I think this is a tribute to how we’ve built and upgraded networks for capacity and speed.

I think it's spot on. 

In years past it made more sense to distribute smaller , incremental patches. More work on the software side, but it was likely a better option than getting blasted on Twitter because "OMG I WANT TO PLAY AND MY DOWNLOAD IS TAKING 8 HOURS". 

This just follows the same rules as networks have always seemed to; If you build it, they will come, and you'll have to build more. :) 
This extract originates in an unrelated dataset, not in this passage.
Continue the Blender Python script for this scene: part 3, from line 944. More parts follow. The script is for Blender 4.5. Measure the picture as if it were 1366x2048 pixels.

On Thu, Jan 23, 2020 at 11:57 AM Jared Mauch <jared@puck.nether.net> wrote:


> On Jan 23, 2020, at 11:52 AM, Valdis Klētnieks <valdis.kletnieks@vt.edu> wrote:
>
> On Thu, 23 Jan 2020 17:13:15 +0100, Bryan Holloway said:
>
>> Game releases are hardly a new thing, but these last two events seem to
>> be almost an order of magnitude higher than what we're used to (at least
>> on our predominantly eyeball network.)
>>
>> Any thoughts from the community? We're taking steps to accommodate, but
>> from a capacity-planning perspective, this seems non-linear to me.
>
> Be prepared for an entire new world of hurt this holiday season. Sony has already
> confirmed that PS5 releases will ship on 100Gbyte blu-ray disks.  Which means that
> download sizes will be comparable…

There’s also the “we will stream you all the data things” I keep hearing about like the
Consoles without discs or some other thing I can’t remember the name of.

I think this is a tribute to how we’ve built and upgraded networks for capacity and speed.